--- start of Supplied data ---

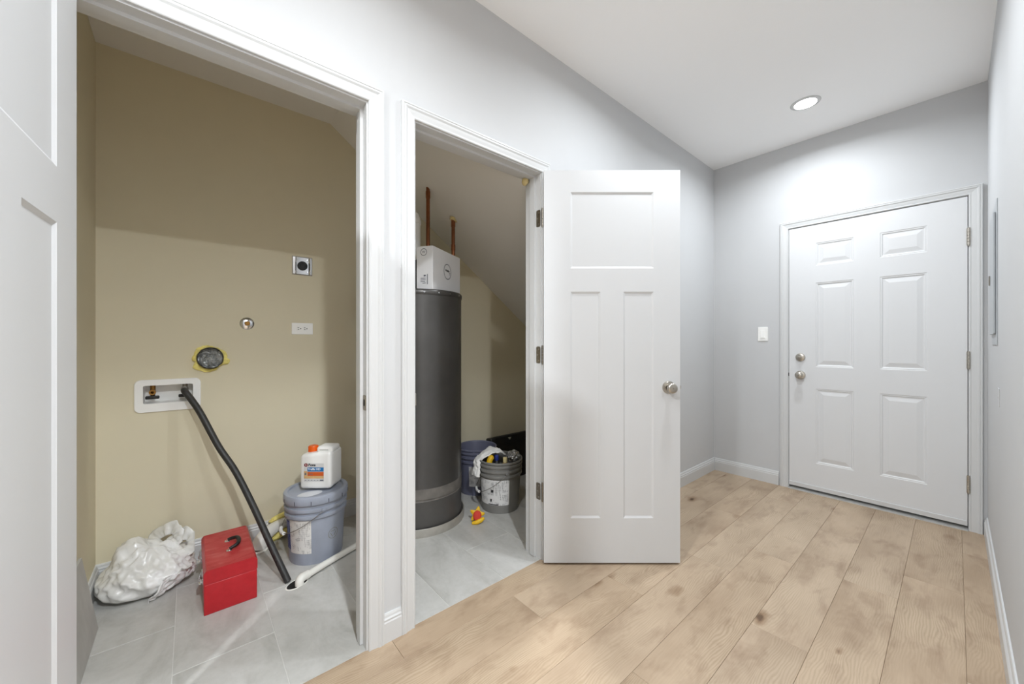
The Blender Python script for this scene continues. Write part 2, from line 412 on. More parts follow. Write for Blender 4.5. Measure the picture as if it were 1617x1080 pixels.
# --- closet shell
OX0, OX1, OZ0, OZ1 = -.177, .017, .843, .938     # washer box hole
bm = B()
box(bm, XL - .1, OX0, YB, YB + .1, 0, 2.62); box(bm, OX1, XC + .1, YB, YB + .1, 0, 2.62)
box(bm, OX0, OX1, YB, YB + .1, 0, OZ0); box(bm, OX0, OX1, YB, YB + .1, OZ1, 2.62)
tag(obj('wall_closet', bm, M['tan']), 'tan back wall of the closets under the stairs', 'wall', **st)
bm = B(); box(bm, XL - .1, XL, YA + T, YB, 0, 2.62)
tag(obj('wall_closet_side', bm, M['tan']), 'tan side wall at the left end of the laundry closet', 'wall', **st)
bm = B(); box(bm, XC, XC + .1, YA + T, YB, 0, 1.6)
tag(obj('wall_closet_low', bm, M['tan']), 'low tan end wall deep under the stair slope', 'wall', **st)
XS, ZS, SL = 0.692, 2.564, 0.735
bm = B()
zc = lambda x: ZS - SL * (x - XS)
pts = [(XL, ZS), (XS, ZS), (XC, zc(XC)), (XC, zc(XC) + .1), (XS, ZS + .1), (XL, ZS + .1)]
prism(bm, pts, YA + T, YB)
tag(obj('ceiling_closet', bm, M['cceil']), 'off-white closet ceiling sloping down under the stairs', 'ceiling', **st)

# --- floor: subfloor + planks + tiles
bm = B()
box(bm, -2.8, XE + .15, -3.1, 1.432, -.05, -.0025, 0)
fl = obj('floor', bm, M['subfloor']); tag(fl, 'light oak plank floor of the corridor', 'floor', **st)
def slab(bm, x0, x1, y0, y1, z0, z1, b):
    """open-bottom slab with chamfered top edge"""
    lo = [bm.verts.new(p) for p in ((x0, y0, z0), (x1, y0, z0), (x1, y1, z0), (x0, y1, z0))]
    md = [bm.verts.new(p) for p in ((x0, y0, z1 - b), (x1, y0, z1 - b), (x1, y1, z1 - b), (x0, y1, z1 - b))]
    hi = [bm.verts.new(p) for p in ((x0 + b, y0 + b, z1), (x1 - b, y0 + b, z1), (x1 - b, y1 - b, z1), (x0 + b, y1 - b, z1))]
    for A, C in ((lo, md), (md, hi)):
        for i in range(4): bm.faces.new((A[i], A[(i + 1) % 4], C[(i + 1) % 4], C[i]))
    bm.faces.new(hi)
rows = [(-.126, -.026, .80), (-.026, .166, 1.48), (.166, .355, 1.21), (.355, .544, .54), (.544, .734, 1.18), (.734, .924, .86), (.924, 1.114, .36), (1.114, 1.304, 1.12), (1.304, 1.431, .596)]
for y0, y1, j in rows:
    xs = [j + 1.21 * k for k in range(-4, 5)]
    xs = [-2.68] + [x for x in xs if -2.5 < x < XE - .1] + [XE + .002]
    for a, b in zip(xs, xs[1:]):
        bm = B(); slab(bm, a + .0004, b - .0004, y0 + .0004, y1 - .0004, -.0025, 0, .0008)
        obj('plank', bm, M['oak'], fl)
for k in range(15):        # rest of the room behind the viewpoint, wider boards
    y1 = -.126 - .19 * k; bm = B(); slab(bm, -2.68, .56, y1 - .19 + .0004, y1 - .0004, -.0025, 0, .0008); obj('plank', bm, M['oak'], fl)
bm = B(); box(bm, XL - .1, XC + .1, 1.432, YB + .1, -.05, -.0012)
tf = obj('floor_tiled', bm, M['grout']); tag(tf, 'grey stone tile floor of the closets with light grout joints', 'floor', **st)
g = .0016
xe = [XL] + [-.045 + .303 * k for k in range(0, 10)]
xe = [x for x in xe if x < XC] + [XC]
for i, (a, b) in enumerate(zip(xe, xe[1:])):
    off = 2.06 if i % 2 == 0 else 1.757
    ys = [1.4325] + [y for y in (off - .606, off, off + .606) if 1.46 < y < YB - .03] + [YB]
    for c, d in zip(ys, ys[1:]):
        bm = B(); slab(bm, a + g, b - g, c + g * (c > 1.45), d - g, -.0012, .0003, .0006); obj('tile', bm, M['tile'], tf)

# --- baseboards
BBP = [(0, 0), (.014, 0), (.014, .076), (.0115, .081), (.0125, .088), (.0085, .094), (.0075, .102), (.005, .108), (0, .108)]
def baseboard(name, p, q, nrm, label):
    p = Vector(p); q = Vector(q); n = Vector(nrm); bm = B()
    extrude_profile(bm, BBP, lambda a, b: p + n * a + Vector((0, 0, b)), lambda a, b: q + n * a + Vector((0, 0, b)))
    return tag(obj(name, bm, M['trim']), label, 'baseboard', **st)
baseboard('baseboard_left', (1.477, YA, 0), (XE, YA, 0), (0, -1, 0), 'white baseboard on the corridor wall behind the open closet door')
baseboard('baseboard_left_stub', (.5655, YA, 0), (.6365, YA, 0), (0, -1, 0), 'short stub of white baseboard between the two closet doorways')
baseboard('baseboard_end', (XE, .926, 0), (XE, YA - .014, 0), (-1, 0, 0), 'white baseboard on the end wall left of the entry door')
baseboard('baseboard_right', (.56, YR, 0), (XE - .016, YR, 0), (0, 1, 0), 'white baseboard along the right corridor wall')
baseboard('baseboard_closet', (XL, YB, 0), (XC, YB, 0), (0, -1, 0), 'white baseboard along the tan closet back wall')
baseboard('baseboard_closet_side', (XL, YA + T, 0), (XL, YB - .014, 0), (1, 0, 0), 'white baseboard on the closet side wall near the plastic bag')

# --- casings and jambs
CW = .057
CP = [(0, 0), (0, .0085), (.003, .0105), (.0075, .0105), (.0095, .009), (.013, .0095), (.024, .0115), (.033, .0125), (.0365, .0145), (.040, .0165), (.045, .0165), (.0475, .0145), (.0495, .0165), (.0545, .0165), (.057, .0135), (.057, 0)]
def frame_set(name, label, u0, u1, zh, P, stop=True, rev=.006, hinge_side=None, strike=None, jd=.116, cw=CW):
    """P(u, out, z) -> Vector; out is distance out of the wall face toward the corridor (negative: into the wall)"""
    root = thing(name, label, 'door frame'); tag(root, **st)
    a, b, h = u0 - rev, u1 + rev, zh + rev; s = cw / CW
    bm = B(); extrude_profile(bm, CP, lambda w, t: P(a - w * s, t, 0), lambda w, t: P(a - w * s, t, h + w * s)); obj('side_casing', bm, M['trim'], root)
    bm = B(); extrude_profile(bm, CP, lambda w, t: P(b + w * s, t, 0), lambda w, t: P(b + w * s, t, h + w * s)); obj('side_casing', bm, M['trim'], root)
    bm = B(); extrude_profile(bm, CP, lambda w, t: P(a - w * s, t, h + w * s), lambda w, t: P(b + w * s, t, h + w * s)); obj('head_casing', bm, M['trim'], root)
    def pbox(nm, c0, c1, o0, o1, z0, z1):
        bm = B(); v = box(bm, 0, 1, 0, 1, 0, 1)
        for x in v: x.co = P(c0 + x.co.x * (c1 - c0), o0 + x.co.y * (o1 - o0), z0 + x.co.z * (z1 - z0))
        return obj(nm, bm, M['trim'], root)
    pbox('jamb', u0 - .018, u0, 0, -jd, 0, zh + .018); pbox('jamb', u1, u1 + .018, 0, -jd, 0, zh + .018)
    pbox('head_jamb', u0, u1, 0, -jd, zh, zh + .018)
    if stop:
        pbox('door_stop', u0, u0 + .011, -.038, -.073, 0.004, zh); pbox('door_stop', u1 - .011, u1, -.038, -.073, 0.004, zh)
        pbox('door_stop', u0 + .011, u1 - .011, -.038, -.073, zh - .011, zh)
    if strike:
        u, sgn, z = strike
        bm = B(); v = []
        for (yy, zz) in rrect(.030, .057, .008): v.append((yy, zz))
        extrude_profile(bm, v, lambda y, zz: P(u, -.0175 + y * 1.05, z + zz), lambda y, zz: P(u + sgn * .0016, -.0175 + y * 1.05, z + zz))
        sp = obj('strike_plate', bm, M['nickel_dark'], root)
        bm = B(); v = rrect(.012, .024, .003)
        extrude_profile(bm, v, lambda y, zz: P(u + sgn * .0014, -.020 + y, z + zz), lambda y, zz: P(u + sgn * .0022, -.020 + y, z + zz))
        obj('latch_hole', bm, M['dark'], sp)
        bm = B(); v = rrect(.007, .050, .003)
        extrude_profile(bm, v, lambda y, zz: P(u + sgn * .0017, -.004 + y, z + zz), lambda y, zz: P(u + sgn * .0035, -.002 + y, z + zz))
        obj('lip', bm, M['nickel'], sp)
    return root
PA = lambda u, o_, z: Vector((u, YA - o_, z))
PE = lambda u, o_, z: Vector((XE - o_, -u, z))
frame1 = frame_set('trim_1', 'white cased frame of the laundry closet doorway', D1L, D1R, JH, PA, strike=(D1R, -1, .925))
frame2 = frame_set('trim_2', 'white cased frame of the water heater closet doorway', D2L, D2R, JH, PA, strike=(D2L, 1, .920))
frame3 = frame_set('trim_3', 'white cased frame around the entry door', -E1, -E2, EH, PE, stop=False, rev=.002, jd=.14, cw=.0545)

# ================================================================== DOORS
def leaf_mesh(bm, W, H, th, panels, ring):
    """door slab from (0,0,0) to (W,th,H); panels cut out of both faces"""
    xs = sorted({0, W} | {p[0] for p in panels} | {p[1] for p in panels}); zs = sorted({0, H} | {p[2] for p in panels} | {p[3] for p in panels})
    ins = lambda x, z: any(p[0] < x < p[1] and p[2] < z < p[3] for p in panels)
    for y in (0, th):
        vs = {}
        for x in xs:
            for z in zs: vs[x, z] = bm.verts.new((x, y, z))
        for x0, x1 in zip(xs, xs[1:]):
            for z0, z1 in zip(zs, zs[1:]):
                if not ins((x0 + x1) / 2, (z0 + z1) / 2): bm.faces.new((vs[x0, z0], vs[x1, z0], vs[x1, z1], vs[x0, z1]))
    for a, b in (((0, 0), (W, 0)), ((W, 0), (W, H)), ((W, H), (0, H)), ((0, H), (0, 0))):
        bm.faces.new([bm.verts.new((a[0], 0, a[1])), bm.verts.new((b[0], 0, b[1])), bm.verts.new((b[0], th, b[1])), bm.verts.new((a[0], th, a[1]))])
def panel_mesh(bm, p, th, ring):
    for y, sg in ((0, 1), (th, -1)):
        prev = None
        for ins, d in ring:
            c = [bm.verts.new(q) for q in ((p[0] + ins, y + sg * d, p[2] + ins), (p[1] - ins, y + sg * d, p[2] + ins), (p[1] - ins, y + sg * d, p[3] - ins), (p[0] + ins, y + sg * d, p[3] - ins))]
            if prev:
                for i in range(4): bm.faces.new((prev[i], prev[(i + 1) % 4], c[(i + 1) % 4], c[i]))
            prev = c
        bm.faces.new(prev)
FLAT = [(0, 0), (.0015, .001), (.010, .0055)]
RAISED = [(0, 0), (.004, .0026), (.009, .0022), (.015, .0065), (.021, .0065), (.046, .0015)]
def knob_mesh(prof, n=28):
    bm = B(); lathe(bm, prof, n); return bm
ROSE = [(0, 0), (.033, 0), (.033, .004), (.029, .009), (.017, .011)]
KNOB = [(.012, .009), (.0115, .026), (.013, .029), (.021, .034), (.0255, .041), (.0258, .050), (.023, .055), (.017, .0575), (0, .0583)]
def add_knob(parent, x, z, y, sign, label=None):
    """sign -1: sticks out toward -y"""
    mt = Matrix.Translation((x, y, z)) @ Matrix.Rotation(R(90) * (1 if sign < 0 else -1), 4, 'X')
    e = bpy.data.objects.new('knob', None); COL.objects.link(e); bpy.data.objects.remove(e)
    bm = B(); lathe(bm, KNOB, 28, 0, mt); k = obj('knob', bm, M['nickel'], parent, True, 40)
    bm = B(); lathe(bm, ROSE, 28, 0, mt); obj('rose', bm, M['nickel'], k, True, 40)
    bm = B(); lathe(bm, [(0, .0588), (.0045, .0588), (.0045, .0582), (0, .0582)], 12, 0, mt); obj('lock_button', bm, M['nickel_dark'], k)
    return k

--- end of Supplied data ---

## Exercise goal
Copy nothing but the lines from the top of the data down to the line containing "tag(obj('ceiling_closet', bm, M['cceil']), 'off-white", and leave the pictures out.

## Full solution
The Blender Python script for this scene continues. Write part 2, from line 412 on. More parts follow. Write for Blender 4.5. Measure the picture as if it were 1617x1080 pixels.
# --- closet shell
OX0, OX1, OZ0, OZ1 = -.177, .017, .843, .938     # washer box hole
bm = B()
box(bm, XL - .1, OX0, YB, YB + .1, 0, 2.62); box(bm, OX1, XC + .1, YB, YB + .1, 0, 2.62)
box(bm, OX0, OX1, YB, YB + .1, 0, OZ0); box(bm, OX0, OX1, YB, YB + .1, OZ1, 2.62)
tag(obj('wall_closet', bm, M['tan']), 'tan back wall of the closets under the stairs', 'wall', **st)
bm = B(); box(bm, XL - .1, XL, YA + T, YB, 0, 2.62)
tag(obj('wall_closet_side', bm, M['tan']), 'tan side wall at the left end of the laundry closet', 'wall', **st)
bm = B(); box(bm, XC, XC + .1, YA + T, YB, 0, 1.6)
tag(obj('wall_closet_low', bm, M['tan']), 'low tan end wall deep under the stair slope', 'wall', **st)
XS, ZS, SL = 0.692, 2.564, 0.735
bm = B()
zc = lambda x: ZS - SL * (x - XS)
pts = [(XL, ZS), (XS, ZS), (XC, zc(XC)), (XC, zc(XC) + .1), (XS, ZS + .1), (XL, ZS + .1)]
prism(bm, pts, YA + T, YB)
tag(obj('ceiling_closet', bm, M['cceil']), 'off-white closet ceiling sloping down under the stairs', 'ceiling', **st)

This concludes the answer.